A method for sparse and robust independent component analysis
Lauri Heinonen, Joni Virta
TL;DR
The paper introduces SICS, a semiparametric framework that achieves sparse and robust independent component analysis by coupling two robust scatter matrices with a sparsity-inducing penalty in a Li-style regression formulation. It provides a principled algorithm with an orthogonal-rotation correction, proves consistency for the single-component case, and characterizes robustness via breakdown points. Through simulations and real-data causal-discovery demonstrations, SICS shows improved performance under outliers and scalable behavior in higher dimensions, with a data-driven tool for selecting sparsity.
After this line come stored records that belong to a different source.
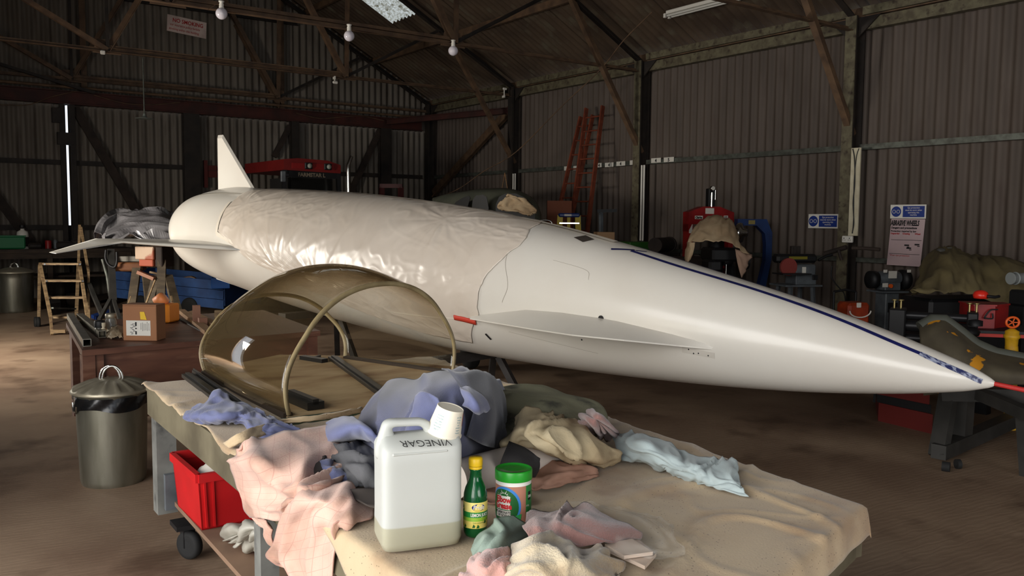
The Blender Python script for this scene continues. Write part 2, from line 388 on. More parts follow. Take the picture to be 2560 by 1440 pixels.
# eaves beam (cream) per bay and mid rail
for a, b in zip(CY_[1:], CY_[:-1]):
    t = MB().bar((XR-.06, a+.1, EAVE-.10), (XR-.06, b-.1, EAVE-.10), .10, .14).bar((XR-.1, a+.1, EAVE+.06), (XR-.1, b-.1, EAVE+.06), .06, .10, prof='L').build('eaves_beam', M_steelcream)
    tag(t, 'cream eaves beam topping the long wall, in the bay %s' % {14.03: 'next to the back wall', 10.42: 'above the ladders', 6.55: 'above the red press', 2.9: 'above the abrasive wheels poster'}[a], 'beam', 'eaves beams')
    t = MB().bar((XR-.03, a+.1, 2.46), (XR-.03, b-.1, 2.46), .09, .07, prof='L').build('wall_rail', M_rail)
    tag(t, 'galvanised rail halfway up the long wall, in the bay %s' % {14.03: 'next to the back wall', 10.42: 'behind the ladders', 6.55: 'above the red press', 2.9: 'above the abrasive wheels poster'}[a], 'rail', 'rails of the long wall')
    t = MB().bar((XR-.03, a+.1, 1.02), (XR-.03, b-.1, 1.02), .05, .06).build('wall_rail', M_rail)
    tag(t, 'low grey rail on the long wall, in the bay %s' % {14.03: 'next to the back wall', 10.42: 'behind the ladders', 6.55: 'behind the red press', 2.9: 'under the abrasive wheels poster'}[a], 'rail', 'rails of the long wall')
tb = MB().bar((XL, YB-.12, 3.62), (XR-.3, YB-.12, 3.62), .14, .24, prof='I').build('door_track_beam', M_redox); tag(tb, 'deep red oxide steel beam across the whole back wall above the sliding doors', 'beam')
tb = MB().tube([(XL, YB-.2, 3.80), (3.6, YB-.2, 3.80), (XR-.4, YB-.2, 3.80)], .025).build('service_pipe', M_steelbrown); tag(tb, 'thin brown pipe running along the top of the red beam', 'pipe')
p0 = aty(960, 300, 16.9); tb = MB().bar(Vector((8.8, 17.2, 3.62)), (XR-.15, 14.1, 3.66), .10, .12, prof='I').build('corner_beam', M_redox); tag(tb, 'red oxide steel beam crossing the far corner under the eaves', 'beam')
for z in (2.46, 1.28):
    for x0, x1 in ((XL, GX-.1), (GX+.1, 4.55), (4.95, XR-.2)):
        t = MB().bar((x0, YB-.01, z), (x1, YB-.01, z), .06, .09, prof='L').build('wall_rail', M_steeldark)
        tag(t, 'dark back wall rail at %s height, %s' % ('head' if z > 2 else 'bench', 'beyond the daylight gap' if x0 == XL else 'between the daylight gap and the wide post' if x0 < 4 else 'behind the red tractor'), 'rail', 'rails of the back wall')
def post(u, w, label, z1=3.52, d=.16, y=YB-.10):
    x = aty(u, 400, y).x; t = MB().bar((x, y, 0), (x, y, z1), w, d, up=(0, 1, 0), prof='I').build('steel_post', M_steeldark); return tag(t, label, 'post', 'posts of the back wall')
post(478, .30, 'wide dark steel post on the back wall, close behind the white tail fin'); post(736, .16, 'dark steel post on the back wall above the red tractor roof'); post(962, .26, 'wide dark steel post on the back wall near the far corner')
gxb = MB().box((GX, YB+.02, .66), (.16, .03, 1.32)).build('gap_blocker', M_steeldark); tag(gxb, 'dark strip added to block daylight at the foot of the gap', 'board')  # added strip, keeps daylight from showing in the lower part of the slit
post(158, .08, 'slim dark post on the outer side of the daylight gap', d=.06); post(184, .08, 'slim dark post on the inner side of the daylight gap', d=.06)
for k, (u, v) in enumerate([(167, 290), (166, 347)]):
    p = aty(u, v, YB-.1); h = .22 if k else .26
    t = MB().box((p.x-(0 if k else .17), p.y, p.z), (.30 if k else .14, .10, h)).build('door_latch_box', M_steeldark); tag(t, ['small dark bracket at the top of the daylight gap', 'dark latch plate across the middle of the daylight gap'][k], 'bracket')
M_board = mat('dark weathered board', (58, 46, 38), .8, c2=(36, 28, 24), scale=5)
def brace(pts, w, label, y=YB-.03, m=M_board):
    a, b = [aty(u, v, y) for u, v in pts]; t = MB().bar(a, b, w, .06, up=(0, 1, 0)).build('wall_brace', m); return tag(t, label, 'brace', 'diagonal braces on the walls')
brace([(186, 268), (345, 535)], .15, 'long dark diagonal brace beside the daylight gap')
brace([(-60, 420), (95, 632)], .15, 'dark diagonal brace ending behind the workbench with the green box')
brace([(725, 315), (685, 392)], .11, 'short dark diagonal brace above the tractor roof'); brace([(950, 325), (872, 490)], .13, 'dark diagonal brace beside the tractor exhaust')
brace([(590, 60), (700, 268)], .10, 'brown diagonal brace high on the back wall above the tail fin', y=YB-.05, m=M_steelbrown)
brace([(0, 160), (235, 232)], .05, 'thin dark diagonal brace over the red beam', y=YB-.3, m=M_steeldark)
a, b = atx(1278, 272, XR-.12), atx(1085, 482, XR-.12)
tag(MB().bar(a, b, .16, .08, up=(1, 0, 0)).bar(a+Vector((-.05, 0, -.09)), b+Vector((-.05, 0, -.09)), .03, .03).build('wall_brace', M_steelbrown), 'heavy double diagonal brace crossing the long wall behind the parked grey-green cabin', 'brace', 'diagonal braces on the walls')
# gable rail high on the back wall
a, b = aty(0, -28, YB-.04), aty(620, 66, YB-.04)
tag(MB().bar((XL, YB-.03, 5.55), (6.9, YB-.03, 5.55), .08, .10, prof='L').build('gable_rail', M_steeldark), 'dark horizontal rail high on the gable behind the no smoking sign', 'rail')
for u in (208, 703):
    x = aty(u, 150, YB-.05).x; tag(MB().bar((x, YB-.04, 3.75), (x, YB-.04, roofz(x)), .10, .08, up=(0, 1, 0), prof='L').build('gable_post', M_steelbrown), 'rusty vertical post on the gable, %s' % ('above the daylight gap' if u < 400 else 'above the tractor'), 'post', 'gable posts')
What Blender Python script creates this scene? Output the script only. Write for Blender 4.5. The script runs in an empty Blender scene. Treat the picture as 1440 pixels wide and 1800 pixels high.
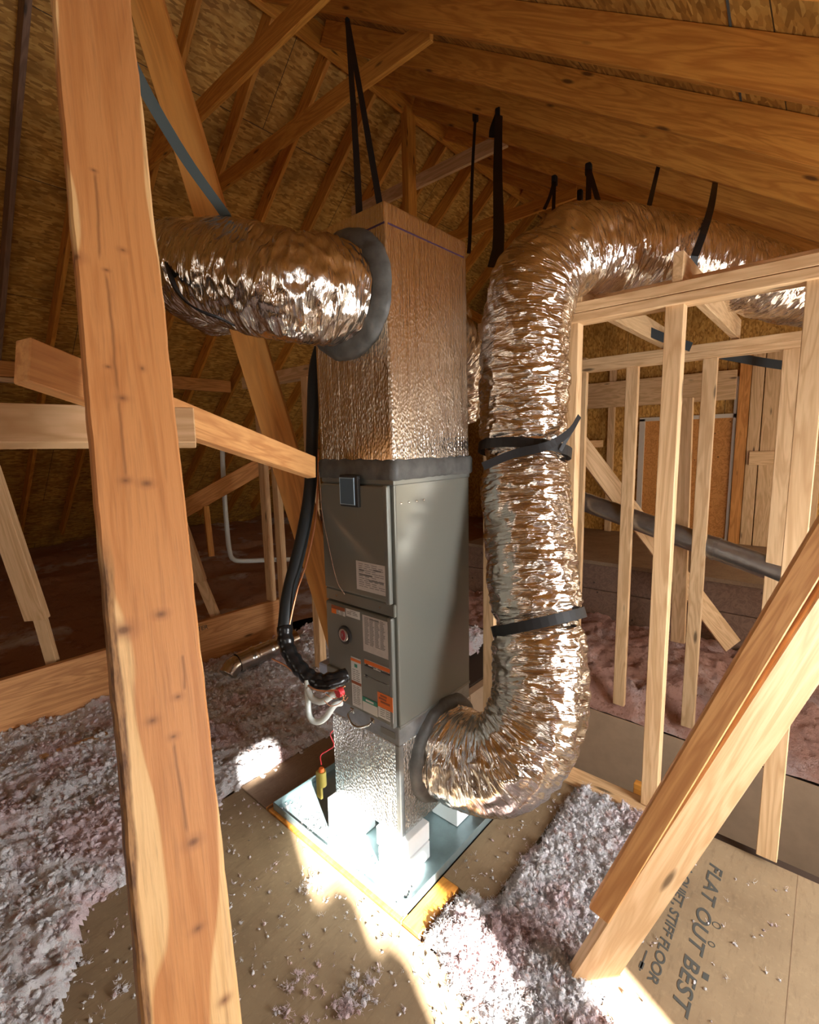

The approach offers a flexible, interpretable ICA pipeline suitable for robust inference and causal graph construction in complex, high-dimensional settings.
Abstract
This work presents sparse invariant coordinate selection, SICS, a new method for sparse and robust independent component analysis. SICS is based on classical invariant coordinate selection, which is presented in such a form that a LASSO-type penalty can be applied to promote sparsity. Robustness is achieved by using robust scatter matrices. In the first part of the paper, the background and building blocks: scatter matrices, measures of robustness, ICS and independent component analysis, are carefully introduced. Then the proposed new method and its algorithm are derived and presented. This part also includes consistency and breakdown point results for a general case of sparse ICS-like methods. The performance of SICS in identifying sparse independent component loadings is investigated with multiple simulations. The method is illustrated with an example in constructing sparse causal graphs and we also propose a graphical tool for selecting the appropriate sparsity level in SICS.